What you have to do. List each line of the data that holds the string "More".
## begin Supplied data
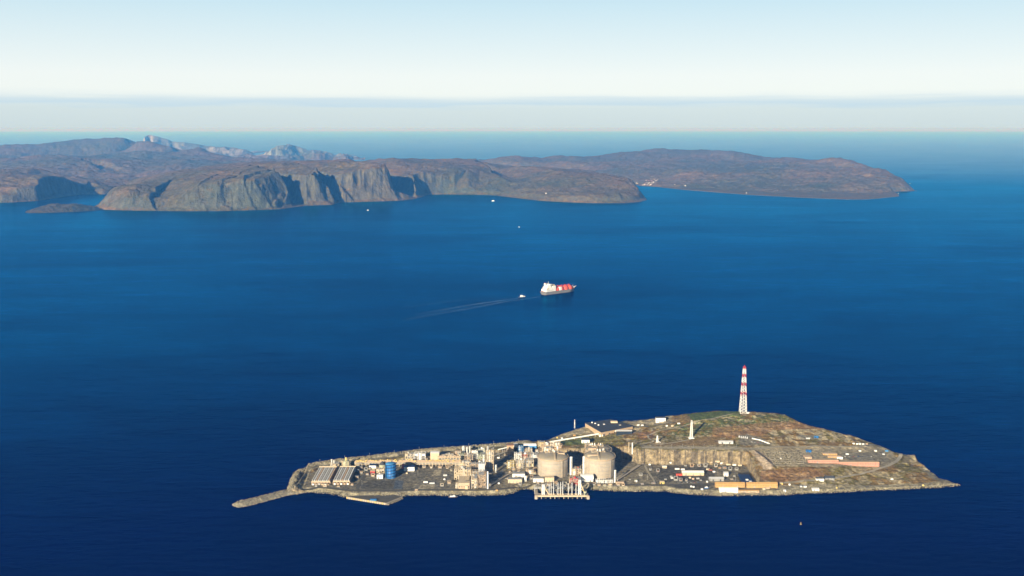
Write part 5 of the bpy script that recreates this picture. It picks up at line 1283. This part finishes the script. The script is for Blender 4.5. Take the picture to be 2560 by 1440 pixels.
# ---------------------------------------------------------------- containers, vehicles, clutter
def container(px, py, mat, label, L=6.5, W=3, H=3, rz=0, group='containers and portable stores about the island', name='container', cat='container'):
    a = G(px, py)
    t = thing(name, label, cat, a, group, rz)
    MB().box(-L / 2, 0, -.8, L / 2, W, H).build('body', mat, t)
    MB().box(-L / 2 - .1, -.1, H, L / 2 + .1, W + .1, H + .25).build('lid', mat if mat != 'white' else 'silver', t)
    d = MB(); d.box(-L / 2 - .08, .3, .2, -L / 2 + .02, W - .3, H - .2); d.build('door', 'steel', t)
for px, py, mt, lb, L in [
    (1693, 1174, 'white', 'left of two white containers behind the cream warehouse', 11), (1707, 1175, 'white', 'right of two white containers behind the cream warehouse', 9),
    (1776, 1177, 'rust', 'red brown container right of the cream warehouse', 9), (1785, 1181, 'white', 'white container right of the red brown one', 6), (1770, 1175, 'cream', 'cream container behind the red brown one', 8),
    (1624, 1163, 'white', 'small white container in the inner corner of the rock face', 5), (1676, 1161, 'white', 'small white container against the left half of the rock face', 5),
    (1804, 1160, 'white', 'white container just right of the cream hut under the rock face', 6), (1778, 1161, 'sand', 'tan container just left of the cream hut under the rock face', 5),
    (1821, 1163, 'cream', 'cream container, third from the right end of the row under the rock face', 10), (1836, 1164, 'white', 'white container, second from the right end of the row under the rock face', 9), (1850, 1165, 'cream', 'cream container at the right end of the row under the rock face', 9),
    (1755, 1226, 'white', 'white container standing on the grass verge near the shore', 5), (1728, 1218, 'white', 'left of two small white containers by the shore road', 4), (1734, 1219, 'white', 'right of two small white containers by the shore road', 4),
    (1768, 1206, 'white', 'small white container left of the left orange barrack', 4), (1876, 1206, 'white', 'small white container beside the black tarpaulin store', 6), (1680, 1197, 'silver', 'silver container in the coil yard', 6), (1678, 1193, 'grey', 'grey container in the coil yard', 6),
    (1725, 1196, 'cream', 'cream bundle in front of the cream warehouse, left one', 5), (1733, 1199, 'sand', 'tan bundle in front of the cream warehouse', 5), (1745, 1198, 'steel', 'steel bundle in front of the cream warehouse', 7),
    (1064, 1207, 'white', 'white site cabin on the bare ground in the middle of the yard', 10), (1080, 1210, 'silver', 'grey low container right of the white site cabin', 12), (1113, 1190, 'silver', 'silver trailer tank left of the cream compressor block', 9), (1111, 1200, 'white', 'white box left of the pale slotted block', 4),
    (1017, 1185, 'cream', 'cream box in front of the long white hall', 4), (1041, 1228, 'sand', 'tan box on the shore road in front of the yard', 7), (1242, 1228, 'orange', 'orange box by the shore road right of the flare stack', 5), (1246, 1146, 'white', 'pale box in the deep shade right of the tallest process tower', 6),
    (1247, 1210, 'white', 'small white box right of the flare stack', 4), (1918, 1222, 'sand', 'tan container before the right orange barrack', 12), (1910, 1224, 'cream', 'cream container before the right orange barrack', 6),
    (2013, 1219, 'white', 'white container in the boat yard on the right', 7), (2003, 1218, 'silver', 'silver container in the boat yard on the right', 5), (1974, 1213, 'white', 'white container at the start of the lower road', 4),
    (2092, 1221, 'yellow', 'tiny yellow shelter on the right shore, the left of two', 3), (2308, 1215, 'yellow', 'tiny yellow shelter on the right shore near the tip', 4), (2230, 1200, 'white', 'white box lying on the brown heath near the right tip', 6),
    (2118, 1137, 'white', 'white container on the dark lot behind the right red block', 7), (2150, 1129, 'white', 'white container on the terrace behind the dark lot, left one', 6), (2189, 1129, 'white', 'white container on the terrace behind the dark lot, right one', 6), (2209, 1137, 'silver', 'silver container at the right end of the terrace', 6), (2217, 1129, 'ltblue', 'light blue container at the right end of the terrace', 8), (2192, 1112, 'ltblue', 'light blue container at the upper bend of the road', 7),
    (2020, 1098, 'silver', 'silver container lying on the grey patch of the upper hill', 10), (1952, 1148, 'white', 'white boulder bag in the rubble lot', 3), (1697, 1060, 'white', 'pale hut like box on the left of the hilltop track', 7), (1667, 1066, 'white', 'white box on the hillside left of the lattice mast', 5), (1681, 1066, 'cream', 'cream box on the hillside left of the lattice mast', 6),
    (1372, 1088, 'white', 'tiny white container on the back slope', 4), (1393, 1096, 'yellow', 'tiny yellow container beside the pipeline', 4), (1405, 1097, 'white', 'tiny white container beside the pipeline', 5), (1436, 1090, 'orange', 'orange skip on the gravel above the pipeline', 7), (1446, 1066, 'silver', 'silver box by the radio mast', 8), (1550, 1072, 'white', 'white box right behind the white roofed shed', 4), (1596, 1064, 'white', 'white truck box right of the dark roofed hall', 6), (1606, 1065, 'white', 'white van box right of the dark roofed hall', 6),
]: container(px, py, mt, lb, L)
def truck(px, py, lab, grp, rz=0, L=9):
    a = G(px, py); t = thing('truck', lab, 'truck', a, grp, rz)
    MB().box(-1.3, 0, .8, 1.3, L * .7, 3.6).build('cargo_box', 'white', t); MB().box(-1.2, -L * .3, .6, 1.2, -.3, 2.9).build('cab', 'white', t)
    MB().box(-1.1, -L * .3 - .05, 1.8, 1.1, -L * .3 + .1, 2.7).build('windscreen', 'glass', t)
    for x in (-1.2, 1.2):
        for y in (-L * .2, L * .15, L * .55): MB().tube((x - .15, y, .5), (x + .15, y, .5), .5, n=10).build('wheel', 'rubber', t)
for i, (px, lb) in enumerate(((1848, 'first'), (1853, 'second'), (1858, 'third'), (1863, 'fourth'), (1868, 'fifth'))):
    truck(px, 1094 + i * .6, f'white truck in the parked row on the hilltop lot, {lb} from the left', 'white trucks parked on the hilltop lot', -.3)
for i, (px, lb) in enumerate(((2134, 'first'), (2143, 'second'), (2150, 'third'), (2158, 'fourth'), (2167, 'fifth'))):
    container(px, 1111 + i * .2, 'white' if i != 4 else 'sand', f'white cabin in the row beside the terrace road, {lb} from the left', 5.5, group='white cabins beside the terrace road')
rv = random.Random(5)
CARC = ['white', 'silver', 'red', 'blue', 'dark', 'grey']
def car(px, py, mt, lab, grp, rz):
    a = G(px, py); t = thing('parked_car', lab, 'car', a, grp, rz)
    MB().box(-.9, -2.2, .35, .9, 2.2, 1.0).build('body', mt, t); MB().prism([(-.8, -1.1), (.8, -1.1), (.8, 1.6), (-.8, 1.6)], 1.0, 1.5).build('cabin', 'glass', t)
    for x in (-.85, .85):
        for y in (-1.4, 1.4): MB().tube((x - .1, y, .35), (x + .1, y, .35), .36, n=8).build('wheel', 'rubber', t)
proto_names = {'white': 'white', 'silver': 'silver', 'red': 'red', 'blue': 'blue', 'dark': 'black', 'grey': 'grey'}
spots = [(1880 + 7 * i, 1105 + 1.0 * i, 'on the hilltop lot by the white wall') for i in range(5)] + [(1700 + 9 * i, 1206, 'along the yard road before the cream warehouse') for i in range(6)] + [(2112 + 11 * i, 1142, 'on the dark lot behind the right red block') for i in range(7)]
cnt = {}
ordn = ['first', 'second', 'third', 'fourth', 'fifth', 'sixth', 'seventh']
for px, py, wh in spots:
    k = cnt.get(wh, 0); cnt[wh] = k + 1; mt = CARC[(k * 7 + len(wh)) % 6]
    car(px, py, mt, f'{proto_names[mt]} car parked {wh}, {ordn[k]} from the left', 'parked cars on the island', .1)
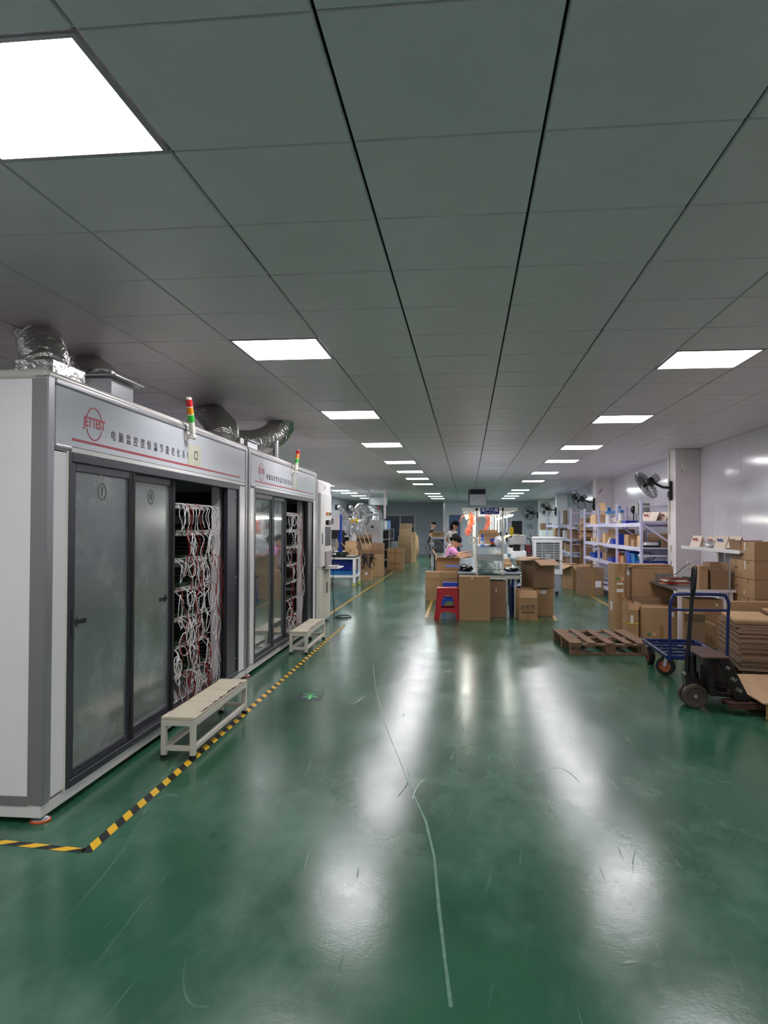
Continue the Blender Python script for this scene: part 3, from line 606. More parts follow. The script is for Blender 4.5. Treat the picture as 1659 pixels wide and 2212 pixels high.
def stool(label, base, h, w_, m, rot=0, group='plastic stools'):
    # moulded stool: slab seat, four arched sides with a ring rail
    b = MB(); k = w_*.40; s = w_*.5; n = 8
    b.box(-k, k, -k, k, h-.02, h); b.box(-k+.02, k-.02, -k+.02, k-.02, h, h+.003)
    for q in range(4):
        Q = Matrix.Rotation(q*pi/2, 4, 'Z'); fr = lambda z: k+(s-k)*(1-z/(h-.02))
        def P(u, z, o=0): return (u*fr(z), -fr(z)-o, z)
        zr = h*.33; zt = h*.80; zb = h*.26
        def slab(poly):  # poly in (u, z) leaning with the side
            m_ = len(poly); vs = [P(u, z) for u, z in poly]+[P(u, z, -.012) for u, z in poly]
            b.add(vs, [tuple(range(m_)), tuple(range(m_, 2*m_))[::-1]]+[(i, m_+i, m_+(i+1) % m_, (i+1) % m_) for i in range(m_)], Q)
        for sg in (-1, 1):
            slab([(sg*1, 0), (sg*.66, 0), (sg*.62, zb*.8), (sg*.56, zr), (sg*.52, h*.6), (sg*1, h*.6)][::sg])
            slab([(sg*1, h*.6), (sg*.52, h*.6), (sg*.42, h*.70), (sg*.2, h*.77), (0, zt), (0, h-.02), (sg*1, h-.02)][::sg])
            slab([(sg*.64, zb*.62), (sg*.5, zb*.8), (0, zb), (0, zr+.02), (sg*.58, zr+.02)][::sg])
        b.box(-s-.006, -s+.03, -s-.006, -s+.03, 0, .028, Q)
    o = b.build('plastic_stool', m, None, bevel=.003, loc=base, rotz=R(rot)); return tag(o, label, 'stool', group)
def pallet(label, base, L, W, h, m, rot=0, nd=5):
    t = thing('wooden_pallet', label, 'pallet', base, R(rot), 'wooden pallets'); e = h*.13
    for i in range(nd): wd = .14 if i in (0, nd-1) else .09; x = -L/2+wd/2+(L-wd)*i/(nd-1); bx(x-wd/2, x+wd/2, -W/2, W/2, h-e, h).build('deck_board', m, t, bevel=.002)
    for y in (-W/2+.045, 0, W/2-.045):
        bx(-L/2+.001, L/2-.001, y-.045, y+.045, h-2*e, h-e).build('stringer_board', m, t, bevel=.002); bx(-L/2+.003, L/2-.003, y-.045, y+.045, 0, e).build('bottom_board', m, t, bevel=.002)
        for x in (-L/2+.06, 0, L/2-.06): bx(x-.055, x+.055, y-.043, y+.043, e, h-2*e).build('block', m, t, bevel=.003)
    return t
def flute(x0, x1, y0, y1, z0, n, th, parent, jit=.008):
    for k in range(n):
        a, b_ = rnd.uniform(-jit, jit), rnd.uniform(-jit, jit)
        MB().box(x0+a, x1+a, y0+b_, y1+b_, z0+k*th, z0+(k+1)*th-.001).build('folded_carton', M_CARD2 if k % 3 else M_CARD, parent)
def blob(c, r, seed=0, n=16, m_=10, rough=.18, name='bag', mt=None, flat=True):   # crumpled bag
    rr = random.Random(seed); b = MB(); vs = []; fs = []
    ph = [(rr.uniform(0, 6), rr.uniform(0, 6), rr.randint(2, 5), rr.randint(1, 4)) for _ in range(5)]
    for i in range(m_+1):
        for j in range(n):
            t = pi*i/m_; a = 2*pi*j/n; k = 1+sum(rough/2*sin(p[2]*a+p[0])*sin(p[3]*t+p[1]) for p in ph)+rr.uniform(-rough, rough)*.35*(0 < i < m_)
            z = -cos(t)*r[2]*k
            if flat: z = max(z, -r[2]*.8)
            vs.append((sin(t)*cos(a)*r[0]*k, sin(t)*sin(a)*r[1]*k, z))
    for i in range(m_):
        for j in range(n): fs.append((i*n+j, i*n+(j+1) % n, (i+1)*n+(j+1) % n, (i+1)*n+j))
    return b.add(vs, fs).build(name, mt, None, loc=c)
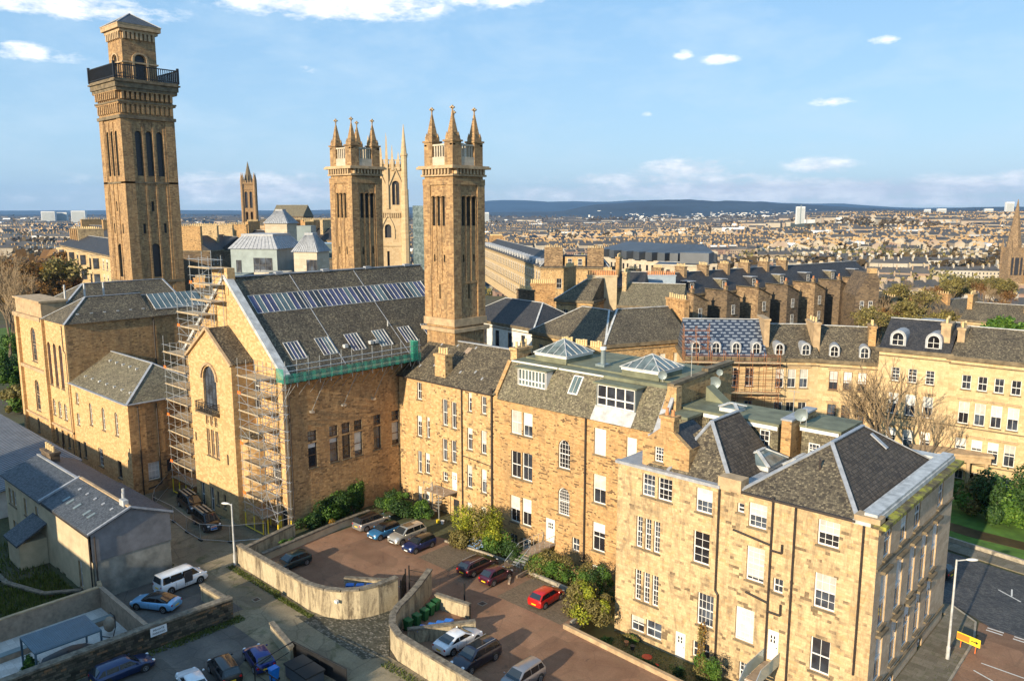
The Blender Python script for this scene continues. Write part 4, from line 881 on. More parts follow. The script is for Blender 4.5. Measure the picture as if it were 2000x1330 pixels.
m.add([(-85.0, 44.5, 11), (-85.0, 47.3, 11), (-85.0, 47.3, 19.5), (-85.0, 44.5, 19.5)]); m.add([(-95.6, 47.3, -1.5), (-95.6, 44.5, -1.5), (-95.6, 44.5, 19.5), (-95.6, 47.3, 19.5)]); m.add([(-85.0, 44.5, -1.5), (-85, 47.3, -1.5), (-85, 47.3, 11), (-85, 44.5, 11)])
m.build('bay_wall', ['hallf', 'trim'], H)
r = M()
for sx in (1, -1):
    a = [V((-90.3+sx*5.6, 44.35, 19.4)), V((-90.3+sx*5.6, 47.4, 19.4)), V((-90.3, 47.4, 23.1)), V((-90.3, 44.35, 23.1))]; r.ext(a if sx > 0 else a[::-1], (0, 0, .14))
r.build('bay_roof', 'slate', H)
q = M(); q.bar((-95.9, 44.35, 19.35), (-90.3, 44.35, 23.25), .35, .3); q.bar((-84.7, 44.35, 19.35), (-90.3, 44.35, 23.25), .35, .3)
for k in range(12):
    a0, a1 = math.pi*k/12, math.pi*(k+1)/12; c = V((-90.45, 44.42, 16.95)); q.bar(c+V((1.95*math.cos(a0), 0, 1.95*math.sin(a0))), c+V((1.95*math.cos(a1), 0, 1.95*math.sin(a1))), .25, .3)
q.build('hood_mould', 'trim', H)
q = M(); q.box(-92.6, 43.5, 12.85, -88.3, 44.5, 13.05); bo = q.build('balcony', 'trimd', H); q = M()
for k in range(22): x = -92.5+4.15*k/21; q.cyl((x, 43.55, 13.05), (x+(.1 if k % 2 else -.1), 43.55, 14.2), .03, n=4)
for x in (-92.5, -88.35):
    for k in range(5): q.cyl((x, 43.55+.2*k, 13.05), (x, 43.55+.2*k, 14.2), .025, n=4)
q.path([(-92.5, 44.5, 14.2), (-92.5, 43.55, 14.2), (-88.35, 43.55, 14.2), (-88.35, 44.5, 14.2)], .045, 5)
for k in range(8): q.ball((-92.2+.52*k, 43.53, 13.6), .16, .04, .16, 8)
q.build('iron_railing', 'iron', bo)
q = M()                                    # half-conical turret roof in the angle of the bay
for k in range(6):
    a0, a1 = -math.pi/2+math.pi/2*k/6, -math.pi/2+math.pi/2*(k+1)/6
    q.add([(-85+1.9*math.cos(a0), 47.2+1.9*math.sin(a0)*1.2, 10.6), (-85+1.9*math.cos(a1), 47.2+1.9*math.sin(a1)*1.2, 10.6), (-85, 47.0, 12.0)])
    q.add([(-85+1.7*math.cos(a0), 47.2+1.7*math.sin(a0)*1.2, -1.5), (-85+1.7*math.cos(a1), 47.2+1.7*math.sin(a1)*1.2, -1.5), (-85+1.7*math.cos(a1), 47.2+1.7*math.sin(a1)*1.2, 10.6), (-85+1.7*math.cos(a0), 47.2+1.7*math.sin(a0)*1.2, 10.6)], 1)
q.build('stair_turret', ['slate', 'hallf'], H)
q = M(); q.box(-93.6, 47.2, 27, -89.8, 48.2, 30.2); q.build('gable_stack', 'hallf', H)
pipe(H, [(HX+.12, 48.0, 18), (HX+.12, 48.0, .2)], .08)
q = M(); q.box(HX-.0, HY-.06, -1.5, HX+.06, HY+.5, 18.2); q.build('quoins', 'trim', H)
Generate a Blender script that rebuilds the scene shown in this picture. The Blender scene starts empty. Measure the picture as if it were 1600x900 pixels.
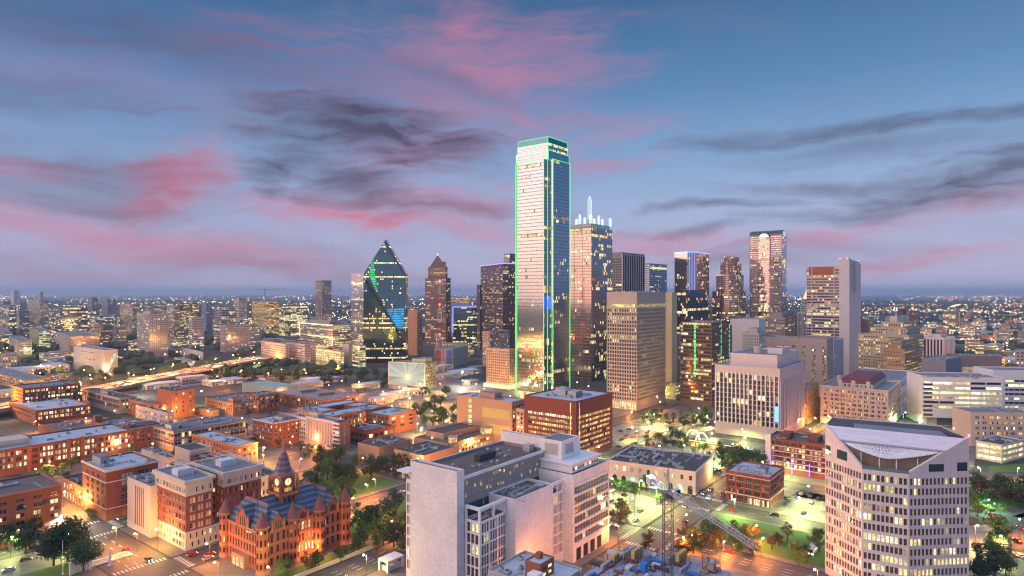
## end Supplied data
Written response.
Continue the Blender Python script for this scene: part 3, from line 606. More parts follow. The script is for Blender 4.5. Treat the picture as 1659 pixels wide and 2212 pixels high.
The Blender Python script for this scene continues. Write part 4, from line 881 on. More parts follow. The script is for Blender 4.5. Measure the picture as if it were 2000x1330 pixels.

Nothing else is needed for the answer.